Bridesmaid issue

posted 3 years ago in Bridesmaids
Post # 3
3280 posts
Sugar bee
  • Wedding: June 2014

I’d just give her a +1 to keep the peace. I thought it was standard for all wedding party members to have +1s.

Post # 5
626 posts
Busy bee
  • Wedding: September 2013

I’m sorry but I think no matter what everyone in the bridal party should have a +1 it shouldn’t matter the reason why. If someone doesn’t like it then they should have less bridal party members or none at all.

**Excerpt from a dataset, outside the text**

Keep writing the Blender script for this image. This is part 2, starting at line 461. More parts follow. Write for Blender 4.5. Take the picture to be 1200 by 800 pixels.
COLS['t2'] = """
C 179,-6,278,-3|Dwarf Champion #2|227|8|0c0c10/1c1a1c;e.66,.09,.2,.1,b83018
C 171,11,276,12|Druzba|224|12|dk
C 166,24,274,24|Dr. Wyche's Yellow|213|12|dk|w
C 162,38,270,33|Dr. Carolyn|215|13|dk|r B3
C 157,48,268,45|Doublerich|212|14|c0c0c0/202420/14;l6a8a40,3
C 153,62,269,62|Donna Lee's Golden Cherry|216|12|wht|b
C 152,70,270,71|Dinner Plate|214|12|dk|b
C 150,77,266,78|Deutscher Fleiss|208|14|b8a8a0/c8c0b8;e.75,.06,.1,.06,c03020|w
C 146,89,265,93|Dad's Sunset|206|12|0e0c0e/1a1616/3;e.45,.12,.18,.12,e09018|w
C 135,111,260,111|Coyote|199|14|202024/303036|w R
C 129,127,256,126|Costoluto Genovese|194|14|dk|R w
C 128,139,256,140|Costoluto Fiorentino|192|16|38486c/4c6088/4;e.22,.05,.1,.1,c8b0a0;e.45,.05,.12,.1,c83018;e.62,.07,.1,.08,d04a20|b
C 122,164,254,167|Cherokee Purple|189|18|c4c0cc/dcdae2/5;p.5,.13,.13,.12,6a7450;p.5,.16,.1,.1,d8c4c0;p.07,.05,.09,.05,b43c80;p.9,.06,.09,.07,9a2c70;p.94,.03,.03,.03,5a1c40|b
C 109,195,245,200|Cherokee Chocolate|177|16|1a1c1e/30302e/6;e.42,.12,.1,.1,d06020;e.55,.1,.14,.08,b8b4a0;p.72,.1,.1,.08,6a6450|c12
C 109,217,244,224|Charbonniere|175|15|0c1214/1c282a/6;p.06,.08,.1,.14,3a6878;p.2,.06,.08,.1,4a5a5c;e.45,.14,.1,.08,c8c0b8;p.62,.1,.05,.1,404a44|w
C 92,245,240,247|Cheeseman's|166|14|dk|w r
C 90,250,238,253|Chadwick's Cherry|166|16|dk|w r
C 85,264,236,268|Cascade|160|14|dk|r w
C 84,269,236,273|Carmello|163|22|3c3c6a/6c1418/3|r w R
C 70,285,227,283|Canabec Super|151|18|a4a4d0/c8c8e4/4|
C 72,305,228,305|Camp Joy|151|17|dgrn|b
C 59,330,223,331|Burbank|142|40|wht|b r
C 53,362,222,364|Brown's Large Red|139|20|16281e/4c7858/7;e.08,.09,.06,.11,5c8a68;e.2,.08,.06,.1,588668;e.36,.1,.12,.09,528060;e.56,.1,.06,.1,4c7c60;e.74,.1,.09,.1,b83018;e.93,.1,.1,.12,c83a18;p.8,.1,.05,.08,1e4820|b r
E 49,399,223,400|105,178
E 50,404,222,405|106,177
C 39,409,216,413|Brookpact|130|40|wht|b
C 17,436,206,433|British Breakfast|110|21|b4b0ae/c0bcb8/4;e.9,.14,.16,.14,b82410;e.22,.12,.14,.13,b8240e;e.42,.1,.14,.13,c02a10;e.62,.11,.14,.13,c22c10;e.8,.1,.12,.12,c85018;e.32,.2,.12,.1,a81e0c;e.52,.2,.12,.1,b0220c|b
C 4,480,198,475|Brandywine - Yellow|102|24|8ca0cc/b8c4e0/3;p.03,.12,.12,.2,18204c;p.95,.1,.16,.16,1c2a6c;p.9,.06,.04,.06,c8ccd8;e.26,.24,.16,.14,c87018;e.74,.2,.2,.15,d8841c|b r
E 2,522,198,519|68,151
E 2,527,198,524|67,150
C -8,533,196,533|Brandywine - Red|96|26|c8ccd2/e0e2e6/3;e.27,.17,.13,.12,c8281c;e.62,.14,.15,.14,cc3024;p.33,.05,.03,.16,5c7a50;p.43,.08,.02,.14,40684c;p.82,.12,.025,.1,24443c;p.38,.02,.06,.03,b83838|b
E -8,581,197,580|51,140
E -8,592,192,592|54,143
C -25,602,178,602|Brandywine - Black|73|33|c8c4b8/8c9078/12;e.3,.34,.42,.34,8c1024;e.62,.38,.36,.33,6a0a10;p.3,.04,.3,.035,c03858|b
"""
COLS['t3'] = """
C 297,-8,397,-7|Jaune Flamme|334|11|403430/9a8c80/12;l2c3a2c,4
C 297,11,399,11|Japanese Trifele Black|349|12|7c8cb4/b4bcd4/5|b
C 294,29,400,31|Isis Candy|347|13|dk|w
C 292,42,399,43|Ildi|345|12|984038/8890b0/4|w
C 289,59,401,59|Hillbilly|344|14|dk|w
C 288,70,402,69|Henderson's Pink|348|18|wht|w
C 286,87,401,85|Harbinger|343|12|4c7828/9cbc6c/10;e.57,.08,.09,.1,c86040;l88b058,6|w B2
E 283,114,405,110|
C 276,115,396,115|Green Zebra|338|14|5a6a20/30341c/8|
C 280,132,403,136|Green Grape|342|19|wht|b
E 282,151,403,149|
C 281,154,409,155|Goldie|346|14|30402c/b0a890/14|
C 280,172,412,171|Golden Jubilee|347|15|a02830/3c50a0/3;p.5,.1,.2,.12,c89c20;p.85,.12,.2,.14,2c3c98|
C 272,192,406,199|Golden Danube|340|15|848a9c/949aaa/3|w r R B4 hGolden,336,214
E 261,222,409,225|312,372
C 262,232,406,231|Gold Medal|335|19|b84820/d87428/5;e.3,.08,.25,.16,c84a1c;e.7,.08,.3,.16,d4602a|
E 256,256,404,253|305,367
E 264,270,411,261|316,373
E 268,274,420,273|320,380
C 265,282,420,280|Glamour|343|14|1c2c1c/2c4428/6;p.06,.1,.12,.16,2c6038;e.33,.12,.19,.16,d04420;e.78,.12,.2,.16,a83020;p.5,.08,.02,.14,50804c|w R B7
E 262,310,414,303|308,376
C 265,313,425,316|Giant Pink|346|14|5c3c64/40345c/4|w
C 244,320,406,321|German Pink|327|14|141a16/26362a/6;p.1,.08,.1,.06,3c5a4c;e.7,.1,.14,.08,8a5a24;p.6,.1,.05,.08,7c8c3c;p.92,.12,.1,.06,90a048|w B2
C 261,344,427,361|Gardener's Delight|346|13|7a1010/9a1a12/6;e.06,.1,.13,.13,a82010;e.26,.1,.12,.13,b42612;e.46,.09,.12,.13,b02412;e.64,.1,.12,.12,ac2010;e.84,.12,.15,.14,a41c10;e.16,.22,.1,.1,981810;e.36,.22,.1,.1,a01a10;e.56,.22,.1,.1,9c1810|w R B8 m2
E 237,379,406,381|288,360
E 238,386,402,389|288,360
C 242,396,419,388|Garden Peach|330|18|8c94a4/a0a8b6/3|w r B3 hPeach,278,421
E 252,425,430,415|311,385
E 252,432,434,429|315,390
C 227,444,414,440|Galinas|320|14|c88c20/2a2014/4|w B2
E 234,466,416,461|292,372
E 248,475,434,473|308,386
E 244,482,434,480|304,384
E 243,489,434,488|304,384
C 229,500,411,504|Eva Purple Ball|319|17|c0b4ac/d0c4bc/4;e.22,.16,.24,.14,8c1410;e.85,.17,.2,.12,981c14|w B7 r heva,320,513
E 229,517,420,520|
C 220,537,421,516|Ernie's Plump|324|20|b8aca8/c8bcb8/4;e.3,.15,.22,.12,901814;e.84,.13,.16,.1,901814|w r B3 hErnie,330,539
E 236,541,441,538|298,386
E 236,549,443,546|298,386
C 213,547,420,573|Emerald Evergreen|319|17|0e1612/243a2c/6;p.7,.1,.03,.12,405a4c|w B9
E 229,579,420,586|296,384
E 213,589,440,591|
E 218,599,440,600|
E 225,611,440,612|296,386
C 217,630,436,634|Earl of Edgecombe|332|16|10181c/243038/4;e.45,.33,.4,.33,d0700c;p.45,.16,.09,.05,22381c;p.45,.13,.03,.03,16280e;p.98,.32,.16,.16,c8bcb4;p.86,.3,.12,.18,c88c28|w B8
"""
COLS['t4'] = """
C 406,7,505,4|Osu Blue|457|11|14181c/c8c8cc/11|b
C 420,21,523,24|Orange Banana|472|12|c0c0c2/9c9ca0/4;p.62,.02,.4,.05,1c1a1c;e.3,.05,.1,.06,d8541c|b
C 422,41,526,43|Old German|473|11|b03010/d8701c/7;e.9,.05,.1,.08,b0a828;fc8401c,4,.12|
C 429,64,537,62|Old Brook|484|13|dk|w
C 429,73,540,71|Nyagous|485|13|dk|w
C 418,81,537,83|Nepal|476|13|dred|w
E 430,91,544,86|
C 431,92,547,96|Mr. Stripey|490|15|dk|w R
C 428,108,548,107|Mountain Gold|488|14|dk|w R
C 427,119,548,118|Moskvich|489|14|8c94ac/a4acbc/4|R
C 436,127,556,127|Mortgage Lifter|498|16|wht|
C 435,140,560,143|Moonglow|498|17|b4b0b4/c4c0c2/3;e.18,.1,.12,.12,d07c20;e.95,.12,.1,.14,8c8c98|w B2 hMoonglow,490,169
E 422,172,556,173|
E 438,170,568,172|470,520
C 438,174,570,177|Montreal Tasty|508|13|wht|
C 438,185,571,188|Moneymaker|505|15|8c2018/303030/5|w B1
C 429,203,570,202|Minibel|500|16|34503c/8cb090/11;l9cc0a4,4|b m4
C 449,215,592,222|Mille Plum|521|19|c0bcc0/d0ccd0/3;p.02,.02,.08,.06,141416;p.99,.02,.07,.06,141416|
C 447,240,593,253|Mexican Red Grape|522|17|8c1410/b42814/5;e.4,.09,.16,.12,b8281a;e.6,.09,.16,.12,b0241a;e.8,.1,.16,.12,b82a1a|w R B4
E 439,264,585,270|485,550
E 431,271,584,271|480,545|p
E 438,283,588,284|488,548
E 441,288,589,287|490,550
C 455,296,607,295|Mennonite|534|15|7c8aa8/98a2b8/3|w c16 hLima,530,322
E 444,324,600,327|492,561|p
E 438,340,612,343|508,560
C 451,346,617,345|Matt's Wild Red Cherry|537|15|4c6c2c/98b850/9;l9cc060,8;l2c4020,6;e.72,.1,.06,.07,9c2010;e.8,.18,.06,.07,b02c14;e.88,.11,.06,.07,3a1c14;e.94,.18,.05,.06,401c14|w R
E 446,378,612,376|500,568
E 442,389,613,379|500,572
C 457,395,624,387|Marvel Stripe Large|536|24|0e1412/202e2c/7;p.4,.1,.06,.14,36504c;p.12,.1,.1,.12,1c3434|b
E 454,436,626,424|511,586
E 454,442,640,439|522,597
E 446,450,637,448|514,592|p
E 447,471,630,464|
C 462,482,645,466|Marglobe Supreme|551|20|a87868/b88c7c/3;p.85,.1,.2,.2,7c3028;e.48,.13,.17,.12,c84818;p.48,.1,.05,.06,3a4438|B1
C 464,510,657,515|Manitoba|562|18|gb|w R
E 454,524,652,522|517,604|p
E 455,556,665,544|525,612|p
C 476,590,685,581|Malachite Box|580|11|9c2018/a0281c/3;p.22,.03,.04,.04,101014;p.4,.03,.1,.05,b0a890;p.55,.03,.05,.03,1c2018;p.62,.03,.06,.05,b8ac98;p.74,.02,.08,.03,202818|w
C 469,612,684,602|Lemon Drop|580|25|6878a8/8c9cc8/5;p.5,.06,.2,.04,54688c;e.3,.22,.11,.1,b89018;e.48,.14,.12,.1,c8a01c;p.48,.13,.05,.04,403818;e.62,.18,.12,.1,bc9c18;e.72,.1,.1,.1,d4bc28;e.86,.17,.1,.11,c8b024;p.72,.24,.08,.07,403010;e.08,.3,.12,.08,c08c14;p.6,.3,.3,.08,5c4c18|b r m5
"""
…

They are doing alot for the bride, and unless the bride is paying for everything from the dress to hair etc, I think its tacky to have someone take their time and money and not be able to bring a +1

Sorry one of my bridesmaids is in another friend’s party and they did the same thing, she’s not happy and I don’t blame her. she’s shelling out prob $400-500 to be in the party.


Post # 6
537 posts
Busy bee
  • Wedding: June 2014

@classical_wolf:  Best friend? You don’t sound like you’re treating her as if she’s your best friend. Give her the +1.

Post # 7
1383 posts
Bumble bee
  • Wedding: May 2014

@classical_wolf:  sorry you’re having an issue. I personally believe the bridal party should get a +1 regardless if their relationship status due to their being in your wedding and all that goes along  with it (time/expense) but that’s just me.

Post # 10
168 posts
Blushing bee
  • Wedding: November 2013

@classical_wolf:  Your options are either to stick to your guns or allow everyone in the wedding party a +1. If give in to her, instead of having just one unhappy person, you will have multiple unhappy people (everyone else in the bridal party).

Post # 12
2302 posts
Buzzing bee
  • Wedding: June 2015

decide if this is a hill you want to die on. seriously. if she is your best friend, and she honestly feels uncomfortable, sad etc that she will be alone on your wedding day, will it be worth the upset feelings, hurt and tension between the two of you not to let her have a date? it sounds like she’s not even 100% she would bring someone. 

ten years from now, will it desperately matter to you that she brought someone (that you likely won’t even notice) and had a better time? or will you feel happy that, if your relationship deteriorates, you stuck to your guns and saved 100 dollars not to have her bring a date?

which is going to make you happier? that you won the ‘bring a date’ game, or that your friend is happy and feels respected by you? 

i think it’s rude that she’s pushing the issue. i do. but i also think that brides lose sight of the fact that these people will hopefully be your friends AFTER the wedding. so decide if this is an issue you’re willing to risk the closeness of your friendship on. 

Post # 13
428 posts
Helper bee
  • Wedding: May 2013

A +1 for the bridal party is like a “thank you” for shelling out the money to be in your bridal party, hosting showers/parties, and being supportive.  I’m really surprised she’s the only one in the bridal party that has spoken up.  Hopefully the two of you can reach some sort of agreement so that your friendship isn’t damaged.

Post # 13
312 posts
Helper bee
  • Wedding: December 1969

It kind of seems like you have made up your mind and arent going to change it. Im not sure this forum is necessary for this issue.

Post # 14
264 posts
Helper bee
  • Wedding: September 2015

classical_wolf:  I am totally with you on not giving +1s so people can bring random dates to your wedding just so they have a date. However, if it is going to burn bridges with her and make her so hurt that she wouldn’t want to be a part of your day, I would make that exception.

But I would talk with her first and explain your reasoning behind not wanting to give a plus one. That way she u derstands it isn’t a personal attack.

I hope it goes well! I’m in the same situation with my sister. I am going to try to hold strong, since her reasoning is “so I have someone to slow dance with”.